McGee sat two lockers over, both men with their feet submerged in ice buckets. McGee had played just six games with the Sixers after being traded from Denver before being cut from Philadelphia. There were, in fact, 25 different players who spent time on Philadelphia's 15-man roster that season — a dizzying number, to be fair — and McGee was struggling to place the name of his closest friend on that team.

“Jerami Grant, Nerlens [Noel], we were real cool,” McGee said. “There was one more … I can’t remember his name …”

A few seats away, James decided to chip in. “Tony Wroten?”

“Mm-mm,” McGee declined. Wroten was indeed a point guard on that Philly team, but not the name that was slipping McGee’s mind. “The one, he got crazy hair now.
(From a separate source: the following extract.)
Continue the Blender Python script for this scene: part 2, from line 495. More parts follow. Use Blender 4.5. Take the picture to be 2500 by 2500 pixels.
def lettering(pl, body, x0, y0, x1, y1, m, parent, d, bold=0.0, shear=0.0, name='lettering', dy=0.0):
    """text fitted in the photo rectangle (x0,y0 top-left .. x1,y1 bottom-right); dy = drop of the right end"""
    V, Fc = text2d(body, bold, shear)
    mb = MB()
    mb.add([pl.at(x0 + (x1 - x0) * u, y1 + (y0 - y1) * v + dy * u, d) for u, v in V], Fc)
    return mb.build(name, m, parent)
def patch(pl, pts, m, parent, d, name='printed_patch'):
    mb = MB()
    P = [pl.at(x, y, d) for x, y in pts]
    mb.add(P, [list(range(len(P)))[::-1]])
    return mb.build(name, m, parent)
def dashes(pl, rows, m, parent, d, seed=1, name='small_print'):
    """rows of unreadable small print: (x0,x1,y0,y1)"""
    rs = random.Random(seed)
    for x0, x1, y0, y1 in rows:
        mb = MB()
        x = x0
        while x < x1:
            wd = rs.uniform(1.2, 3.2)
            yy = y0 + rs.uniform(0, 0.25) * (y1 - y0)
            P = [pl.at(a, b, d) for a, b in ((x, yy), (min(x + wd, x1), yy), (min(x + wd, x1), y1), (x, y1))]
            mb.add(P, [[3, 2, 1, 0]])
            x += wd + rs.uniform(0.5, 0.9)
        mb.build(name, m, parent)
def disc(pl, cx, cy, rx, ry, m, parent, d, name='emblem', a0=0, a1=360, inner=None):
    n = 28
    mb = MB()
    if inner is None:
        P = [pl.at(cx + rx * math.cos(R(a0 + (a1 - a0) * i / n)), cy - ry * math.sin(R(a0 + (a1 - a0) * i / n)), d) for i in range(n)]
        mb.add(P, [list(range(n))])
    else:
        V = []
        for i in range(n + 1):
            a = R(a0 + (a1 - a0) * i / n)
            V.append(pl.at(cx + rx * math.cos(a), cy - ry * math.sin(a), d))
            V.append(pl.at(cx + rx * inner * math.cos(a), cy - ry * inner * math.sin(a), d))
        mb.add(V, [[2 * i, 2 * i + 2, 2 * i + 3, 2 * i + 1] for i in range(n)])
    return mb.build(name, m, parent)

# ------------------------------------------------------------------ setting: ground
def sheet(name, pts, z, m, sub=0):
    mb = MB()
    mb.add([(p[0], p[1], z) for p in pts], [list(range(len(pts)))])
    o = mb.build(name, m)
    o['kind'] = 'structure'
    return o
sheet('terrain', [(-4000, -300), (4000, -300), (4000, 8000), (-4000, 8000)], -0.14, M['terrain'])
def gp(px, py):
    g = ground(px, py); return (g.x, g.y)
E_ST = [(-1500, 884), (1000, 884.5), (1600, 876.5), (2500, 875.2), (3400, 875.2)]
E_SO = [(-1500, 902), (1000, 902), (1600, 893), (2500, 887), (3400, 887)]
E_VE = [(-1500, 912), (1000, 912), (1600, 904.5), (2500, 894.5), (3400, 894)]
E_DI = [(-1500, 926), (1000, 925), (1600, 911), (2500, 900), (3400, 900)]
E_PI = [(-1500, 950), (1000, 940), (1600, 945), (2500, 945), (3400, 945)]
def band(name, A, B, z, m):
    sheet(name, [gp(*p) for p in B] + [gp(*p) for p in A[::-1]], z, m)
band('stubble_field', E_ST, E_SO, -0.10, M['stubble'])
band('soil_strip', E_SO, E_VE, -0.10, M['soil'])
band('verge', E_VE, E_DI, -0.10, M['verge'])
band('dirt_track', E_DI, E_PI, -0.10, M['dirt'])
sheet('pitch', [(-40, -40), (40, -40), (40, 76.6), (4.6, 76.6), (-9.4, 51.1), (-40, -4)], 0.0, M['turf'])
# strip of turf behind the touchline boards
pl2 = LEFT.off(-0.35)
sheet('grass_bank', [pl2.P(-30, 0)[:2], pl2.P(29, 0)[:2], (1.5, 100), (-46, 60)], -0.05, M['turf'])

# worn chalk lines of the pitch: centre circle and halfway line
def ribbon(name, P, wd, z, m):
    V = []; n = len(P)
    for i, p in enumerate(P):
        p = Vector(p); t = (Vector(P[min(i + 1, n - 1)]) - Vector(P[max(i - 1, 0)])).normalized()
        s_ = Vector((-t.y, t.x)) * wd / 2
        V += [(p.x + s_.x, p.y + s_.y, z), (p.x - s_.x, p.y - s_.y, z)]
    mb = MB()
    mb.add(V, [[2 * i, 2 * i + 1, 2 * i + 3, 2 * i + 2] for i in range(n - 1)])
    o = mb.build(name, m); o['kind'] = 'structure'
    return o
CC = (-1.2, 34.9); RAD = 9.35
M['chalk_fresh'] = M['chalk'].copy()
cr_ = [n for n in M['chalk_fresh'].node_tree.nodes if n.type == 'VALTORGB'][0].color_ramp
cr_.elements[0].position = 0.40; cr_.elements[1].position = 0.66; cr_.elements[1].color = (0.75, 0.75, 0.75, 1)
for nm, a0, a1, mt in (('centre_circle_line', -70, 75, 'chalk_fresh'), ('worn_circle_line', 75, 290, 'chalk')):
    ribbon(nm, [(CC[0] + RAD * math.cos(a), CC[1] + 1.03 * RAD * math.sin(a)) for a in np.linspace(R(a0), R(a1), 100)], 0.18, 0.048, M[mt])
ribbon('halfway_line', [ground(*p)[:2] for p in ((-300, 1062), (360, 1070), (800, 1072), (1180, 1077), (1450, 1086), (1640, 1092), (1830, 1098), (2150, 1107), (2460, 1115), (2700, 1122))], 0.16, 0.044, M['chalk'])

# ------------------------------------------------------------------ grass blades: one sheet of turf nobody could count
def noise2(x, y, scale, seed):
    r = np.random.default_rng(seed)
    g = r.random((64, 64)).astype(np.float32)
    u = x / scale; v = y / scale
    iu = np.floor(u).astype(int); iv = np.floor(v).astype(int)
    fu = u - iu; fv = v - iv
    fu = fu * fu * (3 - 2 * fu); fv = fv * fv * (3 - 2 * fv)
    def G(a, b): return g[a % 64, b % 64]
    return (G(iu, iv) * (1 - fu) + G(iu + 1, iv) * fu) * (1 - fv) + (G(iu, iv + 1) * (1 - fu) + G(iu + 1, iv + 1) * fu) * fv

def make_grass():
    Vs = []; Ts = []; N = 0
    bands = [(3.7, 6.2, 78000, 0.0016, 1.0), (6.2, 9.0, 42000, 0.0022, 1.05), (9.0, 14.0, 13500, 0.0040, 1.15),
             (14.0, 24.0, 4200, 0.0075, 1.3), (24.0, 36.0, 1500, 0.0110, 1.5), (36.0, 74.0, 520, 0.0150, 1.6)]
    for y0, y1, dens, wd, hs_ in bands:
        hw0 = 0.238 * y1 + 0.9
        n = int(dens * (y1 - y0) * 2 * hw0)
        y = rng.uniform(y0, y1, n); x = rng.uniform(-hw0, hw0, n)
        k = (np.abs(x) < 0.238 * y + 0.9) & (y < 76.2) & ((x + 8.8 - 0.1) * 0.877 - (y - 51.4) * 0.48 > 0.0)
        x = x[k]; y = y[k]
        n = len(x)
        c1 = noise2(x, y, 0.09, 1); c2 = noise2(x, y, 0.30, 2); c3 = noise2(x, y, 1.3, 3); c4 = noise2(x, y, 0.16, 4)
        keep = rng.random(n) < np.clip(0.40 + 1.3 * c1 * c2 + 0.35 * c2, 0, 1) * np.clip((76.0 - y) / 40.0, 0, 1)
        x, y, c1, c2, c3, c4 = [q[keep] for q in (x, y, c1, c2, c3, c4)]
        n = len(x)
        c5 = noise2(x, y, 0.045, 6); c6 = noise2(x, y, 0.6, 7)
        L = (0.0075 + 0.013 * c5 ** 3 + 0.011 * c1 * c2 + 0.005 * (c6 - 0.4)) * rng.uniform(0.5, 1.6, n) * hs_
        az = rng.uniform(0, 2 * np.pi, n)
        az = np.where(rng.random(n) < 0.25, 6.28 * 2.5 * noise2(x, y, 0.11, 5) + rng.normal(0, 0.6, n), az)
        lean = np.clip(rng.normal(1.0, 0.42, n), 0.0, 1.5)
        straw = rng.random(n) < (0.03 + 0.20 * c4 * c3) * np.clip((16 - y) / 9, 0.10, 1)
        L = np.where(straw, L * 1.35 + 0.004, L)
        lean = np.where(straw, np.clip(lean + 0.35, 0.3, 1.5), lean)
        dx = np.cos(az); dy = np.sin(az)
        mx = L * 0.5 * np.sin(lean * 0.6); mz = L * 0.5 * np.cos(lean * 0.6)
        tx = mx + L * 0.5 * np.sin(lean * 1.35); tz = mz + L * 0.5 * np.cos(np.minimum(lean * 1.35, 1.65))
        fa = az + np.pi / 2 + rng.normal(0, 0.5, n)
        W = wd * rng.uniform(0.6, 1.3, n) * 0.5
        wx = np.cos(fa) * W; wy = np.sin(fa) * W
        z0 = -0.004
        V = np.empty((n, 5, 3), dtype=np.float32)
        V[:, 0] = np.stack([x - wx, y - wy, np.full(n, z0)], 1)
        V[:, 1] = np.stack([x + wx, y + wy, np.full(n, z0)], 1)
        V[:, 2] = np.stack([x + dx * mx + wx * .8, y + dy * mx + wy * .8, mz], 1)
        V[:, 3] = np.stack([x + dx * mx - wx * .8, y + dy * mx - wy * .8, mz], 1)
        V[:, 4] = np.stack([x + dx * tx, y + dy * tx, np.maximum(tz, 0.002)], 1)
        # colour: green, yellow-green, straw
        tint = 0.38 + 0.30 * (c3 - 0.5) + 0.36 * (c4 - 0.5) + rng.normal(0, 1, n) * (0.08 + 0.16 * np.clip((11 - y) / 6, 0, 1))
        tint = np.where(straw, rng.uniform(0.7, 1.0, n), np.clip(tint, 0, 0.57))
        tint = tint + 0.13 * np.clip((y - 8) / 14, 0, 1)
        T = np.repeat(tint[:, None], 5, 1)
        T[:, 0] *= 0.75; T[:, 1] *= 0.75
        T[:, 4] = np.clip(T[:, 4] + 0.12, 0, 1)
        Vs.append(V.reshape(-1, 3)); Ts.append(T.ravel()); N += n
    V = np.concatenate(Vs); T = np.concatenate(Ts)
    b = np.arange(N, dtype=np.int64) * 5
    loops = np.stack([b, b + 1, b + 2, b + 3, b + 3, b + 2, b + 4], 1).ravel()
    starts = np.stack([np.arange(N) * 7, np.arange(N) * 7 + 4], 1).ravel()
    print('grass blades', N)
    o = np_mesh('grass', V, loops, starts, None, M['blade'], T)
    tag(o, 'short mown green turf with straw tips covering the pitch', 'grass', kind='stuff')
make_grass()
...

He play for, uh …”

“Where he at [now]?” LeBron asked.

“I don’t know …” McGee said. He was scrunching his face, obviously feeling a bit guilty now.

“It ain’t Nerlens?” LeBron tried.

“No, not Nerlens.”

“Is he a big or small?” LeBron wondered.

“He’s a 3,” McGee said. “He’s like 6-8, 6-9, skinny.”

“JaKarr Sampson?”

“Yes!” McGee beamed. “There he is. JaKarr.”

“You have the whole roster memorized?” a reporter wondered.

“Yeah, I know them all,” James deadpanned. “Hollis Thompson. Tim Frazier …”

“But there were, like, 30 guys on that team.”

“Hey man, I’ve been in this sh** forever,” LeBron said. “You gotta pay attention.”

The basketball world watched closely as James broke Kareem Abdul-Jabbar’s long-standing scoring mark on a step-back jump shot at the left side of the free-throw line for his 38,388th career point. You can debate if he’s the greatest player of all time. You can debate if he’s better at getting buckets than he is creating for others. But it will be hard to forget the fact James toppled Abdul-Jabbar’s record, no photographic memory necessary.